## AIM OF THE TASK
Lines that hold the word "scene" should be located and copied.

## RAW DATA
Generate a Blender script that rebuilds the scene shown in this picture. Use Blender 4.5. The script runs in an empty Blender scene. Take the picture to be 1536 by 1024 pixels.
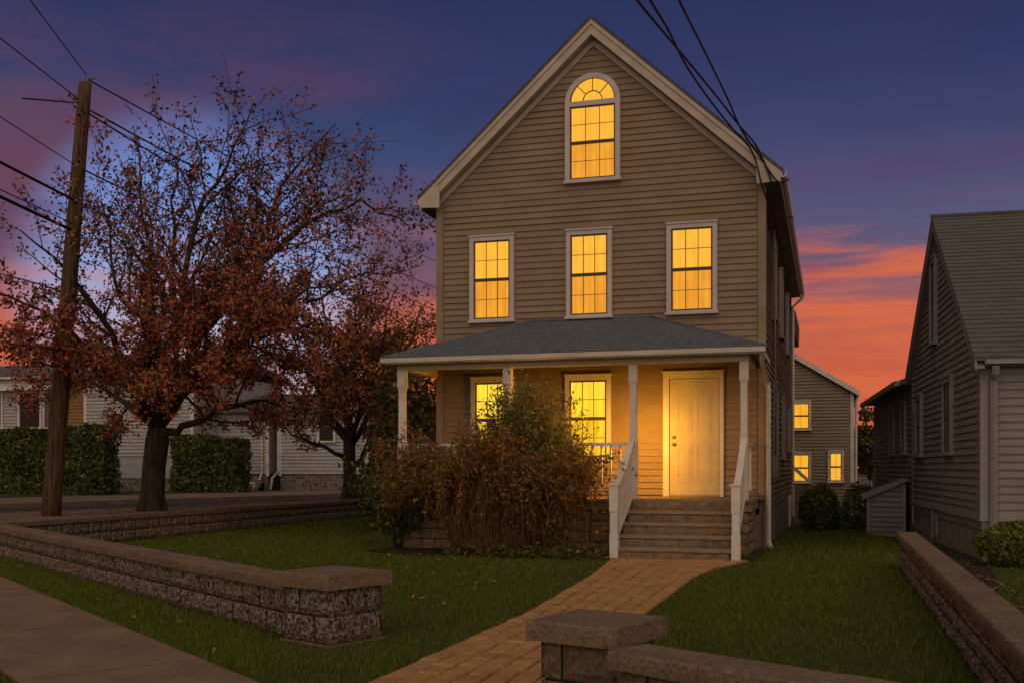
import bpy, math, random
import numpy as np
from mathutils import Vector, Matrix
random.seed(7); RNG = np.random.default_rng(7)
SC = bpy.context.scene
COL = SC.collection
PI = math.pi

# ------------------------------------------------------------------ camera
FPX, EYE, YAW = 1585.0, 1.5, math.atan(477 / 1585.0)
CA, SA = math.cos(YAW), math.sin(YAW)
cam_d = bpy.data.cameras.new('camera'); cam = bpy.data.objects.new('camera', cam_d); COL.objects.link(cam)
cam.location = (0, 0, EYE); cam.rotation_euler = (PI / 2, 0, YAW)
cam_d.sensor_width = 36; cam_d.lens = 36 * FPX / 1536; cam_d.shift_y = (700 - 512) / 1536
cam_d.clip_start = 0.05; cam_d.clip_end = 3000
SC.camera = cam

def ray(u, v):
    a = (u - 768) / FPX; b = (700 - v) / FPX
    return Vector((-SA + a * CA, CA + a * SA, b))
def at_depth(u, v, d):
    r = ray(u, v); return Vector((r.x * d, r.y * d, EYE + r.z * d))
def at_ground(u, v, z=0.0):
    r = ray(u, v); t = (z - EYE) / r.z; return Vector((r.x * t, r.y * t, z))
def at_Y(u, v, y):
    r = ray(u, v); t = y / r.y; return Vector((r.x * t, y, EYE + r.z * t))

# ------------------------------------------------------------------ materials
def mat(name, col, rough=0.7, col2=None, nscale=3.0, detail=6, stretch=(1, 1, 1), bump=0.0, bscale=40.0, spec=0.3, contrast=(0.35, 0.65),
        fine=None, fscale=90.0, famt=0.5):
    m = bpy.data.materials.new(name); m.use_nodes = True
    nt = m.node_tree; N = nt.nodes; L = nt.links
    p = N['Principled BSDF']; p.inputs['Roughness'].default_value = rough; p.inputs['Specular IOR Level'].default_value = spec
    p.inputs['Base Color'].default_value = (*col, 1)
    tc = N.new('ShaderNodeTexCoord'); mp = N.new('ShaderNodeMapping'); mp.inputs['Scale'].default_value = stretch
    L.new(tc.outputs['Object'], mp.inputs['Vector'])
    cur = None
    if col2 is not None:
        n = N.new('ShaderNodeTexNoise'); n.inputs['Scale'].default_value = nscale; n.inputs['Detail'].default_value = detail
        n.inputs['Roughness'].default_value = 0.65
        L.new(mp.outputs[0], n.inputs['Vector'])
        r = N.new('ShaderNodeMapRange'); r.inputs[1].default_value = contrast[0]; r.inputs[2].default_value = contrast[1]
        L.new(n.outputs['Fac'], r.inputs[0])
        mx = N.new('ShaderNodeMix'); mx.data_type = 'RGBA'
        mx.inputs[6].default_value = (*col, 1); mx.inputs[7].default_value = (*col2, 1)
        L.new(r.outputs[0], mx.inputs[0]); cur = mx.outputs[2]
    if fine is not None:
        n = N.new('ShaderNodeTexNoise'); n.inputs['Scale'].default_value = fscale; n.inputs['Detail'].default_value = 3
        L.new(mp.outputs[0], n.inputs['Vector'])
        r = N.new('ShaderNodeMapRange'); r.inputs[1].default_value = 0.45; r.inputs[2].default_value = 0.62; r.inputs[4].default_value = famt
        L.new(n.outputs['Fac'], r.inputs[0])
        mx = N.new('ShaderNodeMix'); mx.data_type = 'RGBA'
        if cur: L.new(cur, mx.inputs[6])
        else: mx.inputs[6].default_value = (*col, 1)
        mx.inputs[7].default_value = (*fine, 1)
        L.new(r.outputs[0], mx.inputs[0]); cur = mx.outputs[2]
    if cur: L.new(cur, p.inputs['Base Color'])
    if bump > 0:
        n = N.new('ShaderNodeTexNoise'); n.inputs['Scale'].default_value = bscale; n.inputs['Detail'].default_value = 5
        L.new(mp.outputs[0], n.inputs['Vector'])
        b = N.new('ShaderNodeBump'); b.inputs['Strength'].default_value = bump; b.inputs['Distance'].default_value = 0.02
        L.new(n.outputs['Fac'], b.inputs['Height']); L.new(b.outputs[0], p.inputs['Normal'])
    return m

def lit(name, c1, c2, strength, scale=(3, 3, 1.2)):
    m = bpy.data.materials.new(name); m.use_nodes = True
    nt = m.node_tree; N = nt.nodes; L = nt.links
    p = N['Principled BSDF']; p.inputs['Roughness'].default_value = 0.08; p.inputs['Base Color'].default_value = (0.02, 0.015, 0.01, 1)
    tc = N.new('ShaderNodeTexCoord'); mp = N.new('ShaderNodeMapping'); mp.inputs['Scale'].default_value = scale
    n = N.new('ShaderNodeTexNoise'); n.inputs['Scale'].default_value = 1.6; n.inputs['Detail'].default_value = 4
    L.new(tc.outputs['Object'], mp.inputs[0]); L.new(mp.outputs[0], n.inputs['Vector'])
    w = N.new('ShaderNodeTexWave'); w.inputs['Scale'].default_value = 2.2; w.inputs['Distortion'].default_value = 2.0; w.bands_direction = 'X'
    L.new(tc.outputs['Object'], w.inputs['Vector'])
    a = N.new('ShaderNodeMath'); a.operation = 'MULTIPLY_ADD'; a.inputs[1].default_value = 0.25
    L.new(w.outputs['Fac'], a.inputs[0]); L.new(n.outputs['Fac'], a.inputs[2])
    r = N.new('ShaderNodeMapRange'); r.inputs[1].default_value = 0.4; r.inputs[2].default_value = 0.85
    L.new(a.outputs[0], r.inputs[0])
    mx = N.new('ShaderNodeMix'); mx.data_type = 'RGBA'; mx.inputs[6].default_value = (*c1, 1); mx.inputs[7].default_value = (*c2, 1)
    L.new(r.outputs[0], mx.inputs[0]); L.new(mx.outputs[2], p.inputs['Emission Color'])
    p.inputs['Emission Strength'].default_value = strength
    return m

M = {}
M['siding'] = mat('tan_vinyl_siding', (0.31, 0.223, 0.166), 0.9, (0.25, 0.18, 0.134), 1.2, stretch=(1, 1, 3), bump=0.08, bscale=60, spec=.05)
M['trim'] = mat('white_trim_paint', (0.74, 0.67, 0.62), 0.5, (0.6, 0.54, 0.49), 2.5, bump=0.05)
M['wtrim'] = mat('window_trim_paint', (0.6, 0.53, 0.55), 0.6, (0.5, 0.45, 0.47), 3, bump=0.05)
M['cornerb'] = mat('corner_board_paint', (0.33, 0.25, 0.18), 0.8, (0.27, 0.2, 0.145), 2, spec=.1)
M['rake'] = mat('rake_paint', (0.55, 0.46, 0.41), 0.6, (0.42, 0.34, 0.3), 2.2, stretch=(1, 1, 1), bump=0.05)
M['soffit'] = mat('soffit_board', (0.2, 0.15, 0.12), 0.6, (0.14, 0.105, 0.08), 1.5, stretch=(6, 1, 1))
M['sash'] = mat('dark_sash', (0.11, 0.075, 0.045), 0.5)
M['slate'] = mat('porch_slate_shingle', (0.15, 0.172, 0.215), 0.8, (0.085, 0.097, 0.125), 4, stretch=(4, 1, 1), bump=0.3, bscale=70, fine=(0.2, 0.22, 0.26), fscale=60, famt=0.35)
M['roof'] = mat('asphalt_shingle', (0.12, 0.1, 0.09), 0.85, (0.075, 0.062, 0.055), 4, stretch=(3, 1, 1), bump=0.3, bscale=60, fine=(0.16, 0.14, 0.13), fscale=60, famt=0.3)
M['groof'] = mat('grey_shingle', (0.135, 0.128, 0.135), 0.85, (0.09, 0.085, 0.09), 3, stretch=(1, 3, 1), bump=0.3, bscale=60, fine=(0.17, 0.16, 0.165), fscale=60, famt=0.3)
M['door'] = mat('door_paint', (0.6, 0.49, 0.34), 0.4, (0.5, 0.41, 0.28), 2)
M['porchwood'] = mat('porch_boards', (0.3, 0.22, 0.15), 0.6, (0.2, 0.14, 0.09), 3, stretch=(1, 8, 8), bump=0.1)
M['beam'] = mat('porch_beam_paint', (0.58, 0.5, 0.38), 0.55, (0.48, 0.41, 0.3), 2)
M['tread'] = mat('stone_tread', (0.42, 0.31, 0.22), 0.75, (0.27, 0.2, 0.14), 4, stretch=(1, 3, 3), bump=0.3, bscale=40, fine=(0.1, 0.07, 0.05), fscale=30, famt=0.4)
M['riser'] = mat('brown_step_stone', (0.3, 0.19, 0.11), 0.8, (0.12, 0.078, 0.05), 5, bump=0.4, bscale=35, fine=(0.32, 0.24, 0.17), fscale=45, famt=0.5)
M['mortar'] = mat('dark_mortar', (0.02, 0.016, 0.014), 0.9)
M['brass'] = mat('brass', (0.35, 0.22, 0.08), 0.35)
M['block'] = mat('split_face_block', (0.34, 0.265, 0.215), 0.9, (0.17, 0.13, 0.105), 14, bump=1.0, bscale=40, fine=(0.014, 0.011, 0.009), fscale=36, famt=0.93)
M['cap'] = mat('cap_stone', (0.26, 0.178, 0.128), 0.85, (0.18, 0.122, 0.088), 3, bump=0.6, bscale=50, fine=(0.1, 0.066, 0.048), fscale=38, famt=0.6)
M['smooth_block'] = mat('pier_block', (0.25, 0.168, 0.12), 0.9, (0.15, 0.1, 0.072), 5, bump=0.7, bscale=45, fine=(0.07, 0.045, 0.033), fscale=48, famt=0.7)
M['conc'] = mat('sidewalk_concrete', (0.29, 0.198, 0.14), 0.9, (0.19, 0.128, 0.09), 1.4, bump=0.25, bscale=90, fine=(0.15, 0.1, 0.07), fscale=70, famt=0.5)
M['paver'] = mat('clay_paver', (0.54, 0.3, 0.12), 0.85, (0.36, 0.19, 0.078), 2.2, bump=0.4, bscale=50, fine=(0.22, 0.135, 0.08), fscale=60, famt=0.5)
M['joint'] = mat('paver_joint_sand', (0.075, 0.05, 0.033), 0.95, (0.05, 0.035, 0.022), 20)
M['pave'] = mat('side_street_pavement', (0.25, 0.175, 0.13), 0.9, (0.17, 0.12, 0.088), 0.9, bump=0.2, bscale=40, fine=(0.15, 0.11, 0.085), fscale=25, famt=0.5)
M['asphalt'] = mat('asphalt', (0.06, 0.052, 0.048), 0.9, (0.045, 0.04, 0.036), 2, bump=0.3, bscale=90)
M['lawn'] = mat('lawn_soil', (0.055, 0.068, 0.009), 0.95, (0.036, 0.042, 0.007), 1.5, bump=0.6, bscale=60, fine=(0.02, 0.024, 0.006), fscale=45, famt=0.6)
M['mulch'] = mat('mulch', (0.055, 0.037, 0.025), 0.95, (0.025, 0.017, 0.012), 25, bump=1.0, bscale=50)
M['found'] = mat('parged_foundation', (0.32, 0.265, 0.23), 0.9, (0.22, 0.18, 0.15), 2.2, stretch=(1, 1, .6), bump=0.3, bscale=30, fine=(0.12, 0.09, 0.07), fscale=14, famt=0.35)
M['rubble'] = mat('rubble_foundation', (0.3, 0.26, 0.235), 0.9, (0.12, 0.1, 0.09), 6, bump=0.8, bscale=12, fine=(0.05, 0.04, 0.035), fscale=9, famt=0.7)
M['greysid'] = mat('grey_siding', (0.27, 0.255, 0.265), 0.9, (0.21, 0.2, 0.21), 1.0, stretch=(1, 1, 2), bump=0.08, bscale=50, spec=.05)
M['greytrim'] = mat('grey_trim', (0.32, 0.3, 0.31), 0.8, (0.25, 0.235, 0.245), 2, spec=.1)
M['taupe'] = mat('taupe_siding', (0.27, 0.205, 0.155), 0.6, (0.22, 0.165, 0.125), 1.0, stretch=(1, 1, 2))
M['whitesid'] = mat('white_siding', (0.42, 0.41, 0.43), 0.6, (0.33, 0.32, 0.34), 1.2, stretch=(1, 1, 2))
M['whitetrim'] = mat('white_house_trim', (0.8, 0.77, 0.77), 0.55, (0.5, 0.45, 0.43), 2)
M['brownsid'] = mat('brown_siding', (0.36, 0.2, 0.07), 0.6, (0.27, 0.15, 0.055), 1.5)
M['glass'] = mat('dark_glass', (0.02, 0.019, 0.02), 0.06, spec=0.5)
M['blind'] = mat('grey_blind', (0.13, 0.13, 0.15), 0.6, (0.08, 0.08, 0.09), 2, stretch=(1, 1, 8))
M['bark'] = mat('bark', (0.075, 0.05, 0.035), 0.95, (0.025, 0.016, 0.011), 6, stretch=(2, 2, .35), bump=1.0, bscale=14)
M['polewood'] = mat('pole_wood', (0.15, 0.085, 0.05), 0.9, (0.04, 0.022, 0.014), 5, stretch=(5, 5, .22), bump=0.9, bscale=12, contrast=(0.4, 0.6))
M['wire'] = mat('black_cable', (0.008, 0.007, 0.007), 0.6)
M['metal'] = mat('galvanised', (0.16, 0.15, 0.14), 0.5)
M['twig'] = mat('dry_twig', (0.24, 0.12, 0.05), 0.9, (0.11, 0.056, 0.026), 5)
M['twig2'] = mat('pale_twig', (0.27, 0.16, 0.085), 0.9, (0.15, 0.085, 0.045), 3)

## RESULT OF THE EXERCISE
Generate a Blender script that rebuilds the scene shown in this picture. Use Blender 4.5. The script runs in an empty Blender scene. Take the picture to be 1536 by 1024 pixels.
SC = bpy.context.scene